Allame Alüsi de Ruhu'l-Meani'sinde ayete aynı anlamı vermiştir: "Bu, Hz. Peygamber'in (s.a) bu durumda sessiz kalmayı veya Zeyd'e istediğini yapmakta serbest olduğunu söylemeyi terkedip onu boşanmaktan alıkoyduğu için Allah'ın hoşnutsuzluğunu belirten bir ifadedir. Bu hoşnutsuzluk şundan ibarettir: 'Ben sana, Zeyneb'in senin eşlerinden biri olacağını daha önceden bildirdiğim halde, niçin Zeyd'e eşini yanında tutmasını söyledin?"

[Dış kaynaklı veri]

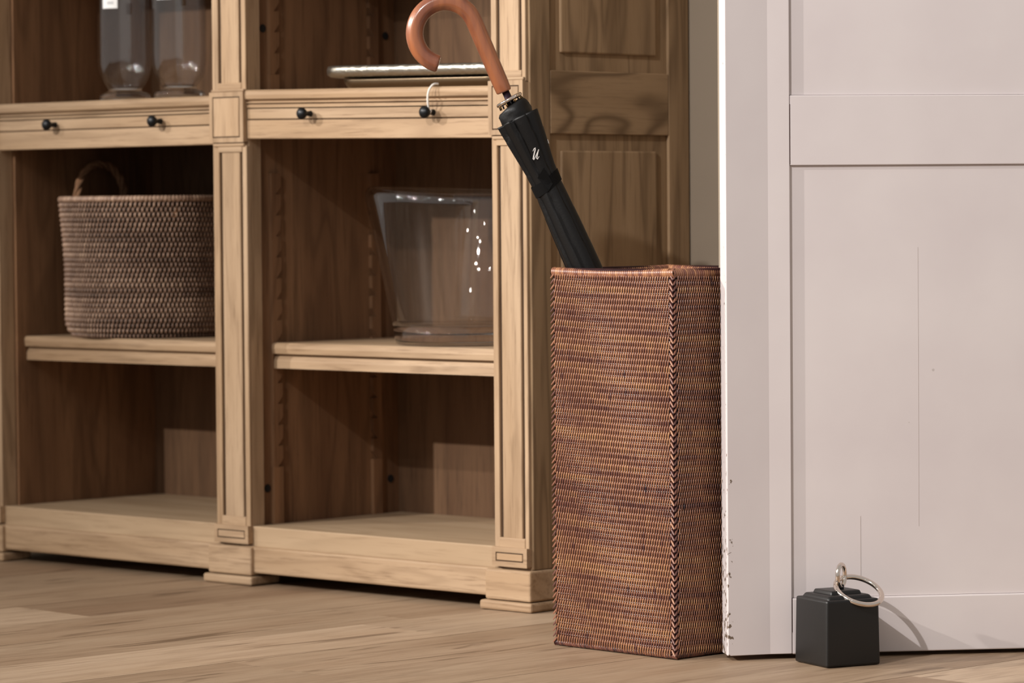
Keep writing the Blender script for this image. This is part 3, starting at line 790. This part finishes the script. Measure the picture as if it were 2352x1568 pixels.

71. Yani, Zeyd karısını boşadı ve iddet süresi sona erdi. "Zeyd ondan ilişiğini kesince" sözleri artık Zeyd'in (r.a) o kadınla ilgili hiçbir işinin olmadığı anlamına gelir. "İlişkinin kesilmesi"sadece boşandığını söylemekle meydana gelen bir durum değildir. Çünkü iddet süresi içinde, koca eğer dilerse karısına tekrar dönebilir ve kadının hamile olup olmadığı anlaşılıncaya dek kocanın karısına olan ilgisi devam eder. Bu nedenle kocanın eski karısı ile olan ilişkisi ancak iddet süresinin bitmesiyle sona erer.
72. Bu ifade, Hz. Peygamber'in (s.a) Hz. Zeyneb ile kişisel arzusu nedeniyle değil, Allah'ın emri sonucu evlendiğini göstermektedir.
73. Bu sözler, Allah'ın, insanlar tarafından başka türlü kabullenilmesi çok zor olan bir sosyal reformu Peygamber'i (s.a) aracılığı ile gerçekleştirdiğini göstermektedir. Arabistan'da evlatlık ilişkileriyle ilgili uygulamada olan yanlış gelenek ve adetlere bir son vermenin başka yolu yoktu. Sadece Allah'ın Rasûlü bu adetleri ortadan kaldırmak için bir önlem alabilirdi. O halde Allah bu nikahı, sadece Peygamber'in (s.a) ev halkına bir eş daha eklemek için değil, önemli bir sosyal reformu gerçekleştirmek için murad etmiştir.